# Problem description
Output every line of the data exactly as it appears.

# Data excerpt
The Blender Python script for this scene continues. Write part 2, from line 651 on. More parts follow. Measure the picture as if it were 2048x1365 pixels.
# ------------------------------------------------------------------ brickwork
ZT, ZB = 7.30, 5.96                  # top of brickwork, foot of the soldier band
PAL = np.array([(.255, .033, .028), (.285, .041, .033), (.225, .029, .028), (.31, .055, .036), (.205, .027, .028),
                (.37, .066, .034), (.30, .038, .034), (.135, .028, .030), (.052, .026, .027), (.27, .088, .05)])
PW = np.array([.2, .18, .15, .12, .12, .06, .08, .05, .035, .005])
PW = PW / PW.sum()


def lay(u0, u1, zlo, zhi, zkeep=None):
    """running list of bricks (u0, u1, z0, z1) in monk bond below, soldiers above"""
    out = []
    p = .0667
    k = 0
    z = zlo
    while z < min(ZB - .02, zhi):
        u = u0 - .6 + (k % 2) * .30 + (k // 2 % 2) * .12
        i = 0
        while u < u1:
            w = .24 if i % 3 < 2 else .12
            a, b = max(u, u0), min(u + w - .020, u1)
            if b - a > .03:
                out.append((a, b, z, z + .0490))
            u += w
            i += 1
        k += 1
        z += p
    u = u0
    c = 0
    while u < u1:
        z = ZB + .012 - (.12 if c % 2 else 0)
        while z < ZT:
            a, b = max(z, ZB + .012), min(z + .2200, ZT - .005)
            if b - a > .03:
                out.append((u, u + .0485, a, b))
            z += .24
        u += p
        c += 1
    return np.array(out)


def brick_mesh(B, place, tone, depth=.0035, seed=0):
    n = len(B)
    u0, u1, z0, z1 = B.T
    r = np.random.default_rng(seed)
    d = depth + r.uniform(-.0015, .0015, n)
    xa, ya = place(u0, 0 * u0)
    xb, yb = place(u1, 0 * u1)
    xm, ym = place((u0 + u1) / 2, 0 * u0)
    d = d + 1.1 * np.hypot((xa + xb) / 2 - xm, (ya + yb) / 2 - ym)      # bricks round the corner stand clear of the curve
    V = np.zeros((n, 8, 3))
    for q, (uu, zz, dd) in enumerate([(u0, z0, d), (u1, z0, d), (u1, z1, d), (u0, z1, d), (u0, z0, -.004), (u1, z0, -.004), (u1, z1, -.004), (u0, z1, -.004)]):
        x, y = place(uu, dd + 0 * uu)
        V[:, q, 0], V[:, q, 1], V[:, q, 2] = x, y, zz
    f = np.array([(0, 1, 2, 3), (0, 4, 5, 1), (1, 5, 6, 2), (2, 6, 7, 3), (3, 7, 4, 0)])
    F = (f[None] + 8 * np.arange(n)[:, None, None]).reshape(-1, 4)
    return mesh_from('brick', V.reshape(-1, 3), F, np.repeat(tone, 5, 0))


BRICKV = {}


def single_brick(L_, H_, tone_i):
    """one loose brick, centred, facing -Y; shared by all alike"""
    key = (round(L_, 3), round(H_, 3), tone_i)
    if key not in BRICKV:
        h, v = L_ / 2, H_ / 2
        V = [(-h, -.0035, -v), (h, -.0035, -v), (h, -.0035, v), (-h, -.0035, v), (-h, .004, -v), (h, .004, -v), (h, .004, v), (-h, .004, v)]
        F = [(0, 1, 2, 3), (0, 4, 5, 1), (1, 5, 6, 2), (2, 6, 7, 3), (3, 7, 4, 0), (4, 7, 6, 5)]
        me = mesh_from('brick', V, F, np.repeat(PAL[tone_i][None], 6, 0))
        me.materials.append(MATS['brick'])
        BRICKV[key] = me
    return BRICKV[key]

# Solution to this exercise
The Blender Python script for this scene continues. Write part 2, from line 651 on. More parts follow. Measure the picture as if it were 2048x1365 pixels.
# ------------------------------------------------------------------ brickwork
ZT, ZB = 7.30, 5.96                  # top of brickwork, foot of the soldier band
PAL = np.array([(.255, .033, .028), (.285, .041, .033), (.225, .029, .028), (.31, .055, .036), (.205, .027, .028),
                (.37, .066, .034), (.30, .038, .034), (.135, .028, .030), (.052, .026, .027), (.27, .088, .05)])
PW = np.array([.2, .18, .15, .12, .12, .06, .08, .05, .035, .005])
PW = PW / PW.sum()


def lay(u0, u1, zlo, zhi, zkeep=None):
    """running list of bricks (u0, u1, z0, z1) in monk bond below, soldiers above"""
    out = []
    p = .0667
    k = 0
    z = zlo
    while z < min(ZB - .02, zhi):
        u = u0 - .6 + (k % 2) * .30 + (k // 2 % 2) * .12
        i = 0
        while u < u1:
            w = .24 if i % 3 < 2 else .12
            a, b = max(u, u0), min(u + w - .020, u1)
            if b - a > .03:
                out.append((a, b, z, z + .0490))
            u += w
            i += 1
        k += 1
        z += p
    u = u0
    c = 0
    while u < u1:
        z = ZB + .012 - (.12 if c % 2 else 0)
        while z < ZT:
            a, b = max(z, ZB + .012), min(z + .2200, ZT - .005)
            if b - a > .03:
                out.append((u, u + .0485, a, b))
            z += .24
        u += p
        c += 1
    return np.array(out)


def brick_mesh(B, place, tone, depth=.0035, seed=0):
    n = len(B)
    u0, u1, z0, z1 = B.T
    r = np.random.default_rng(seed)
    d = depth + r.uniform(-.0015, .0015, n)
    xa, ya = place(u0, 0 * u0)
    xb, yb = place(u1, 0 * u1)
    xm, ym = place((u0 + u1) / 2, 0 * u0)
    d = d + 1.1 * np.hypot((xa + xb) / 2 - xm, (ya + yb) / 2 - ym)      # bricks round the corner stand clear of the curve
    V = np.zeros((n, 8, 3))
    for q, (uu, zz, dd) in enumerate([(u0, z0, d), (u1, z0, d), (u1, z1, d), (u0, z1, d), (u0, z0, -.004), (u1, z0, -.004), (u1, z1, -.004), (u0, z1, -.004)]):
        x, y = place(uu, dd + 0 * uu)
        V[:, q, 0], V[:, q, 1], V[:, q, 2] = x, y, zz
    f = np.array([(0, 1, 2, 3), (0, 4, 5, 1), (1, 5, 6, 2), (2, 6, 7, 3), (3, 7, 4, 0)])
    F = (f[None] + 8 * np.arange(n)[:, None, None]).reshape(-1, 4)
    return mesh_from('brick', V.reshape(-1, 3), F, np.repeat(tone, 5, 0))


BRICKV = {}


def single_brick(L_, H_, tone_i):
    """one loose brick, centred, facing -Y; shared by all alike"""
    key = (round(L_, 3), round(H_, 3), tone_i)
    if key not in BRICKV:
        h, v = L_ / 2, H_ / 2
        V = [(-h, -.0035, -v), (h, -.0035, -v), (h, -.0035, v), (-h, -.0035, v), (-h, .004, -v), (h, .004, -v), (h, .004, v), (-h, .004, v)]
        F = [(0, 1, 2, 3), (0, 4, 5, 1), (1, 5, 6, 2), (2, 6, 7, 3), (3, 7, 4, 0), (4, 7, 6, 5)]
        me = mesh_from('brick', V, F, np.repeat(PAL[tone_i][None], 6, 0))
        me.materials.append(MATS['brick'])
        BRICKV[key] = me
    return BRICKV[key]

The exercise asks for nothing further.